Ground-state phase diagram of the SU($4$) Heisenberg model on a plaquette lattice

TL;DR

This study maps the ground-state phases of the SU(4) Heisenberg model on a plaquette lattice, revealing a transition from a singlet state to coexisting magnetic orders as anisotropy varies, with implications for ultracold atom experiments.

Contribution

It provides the first detailed phase diagram of the SU(4) Heisenberg model on a plaquette lattice using tensor-network methods, identifying the nature and location of phase transitions.

Findings

SU(4) singlet ground state in the strongly anisotropic limit

Coexistence of Néel and valence-bond crystal orders near isotropy

First-order phase transition around J'/J ≈ 0.85(5)

Abstract

We investigate the ground state of the SU($4$) Heisenberg model on a square lattice with spatial anisotropy on each plaquette bond using the tensor-network method based on infinite projected entangled pair states.
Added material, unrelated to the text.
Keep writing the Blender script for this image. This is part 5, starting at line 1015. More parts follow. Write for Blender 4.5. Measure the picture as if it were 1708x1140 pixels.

We find that the SU($4$) singlet ground state appears in the strongly anisotropic limit, whereas N\'eel and valence-bond crystal orders coexist in the nearly isotropic limit. By examining the intermediate parameter region, we identify a phase transition between these phases. The nature of the phase transition is likely to be of first order, and the transition point is estimated to be around $J'/J\approx 0.85(5)$, where $J$ and $J'$ are the interaction strengths of intra- and interplaquette bonds, respectively. We also calculate the anisotropy dependence of singlet correlations on a plaquette bond, which will be useful for future experiments of ultracold atoms in optical lattices.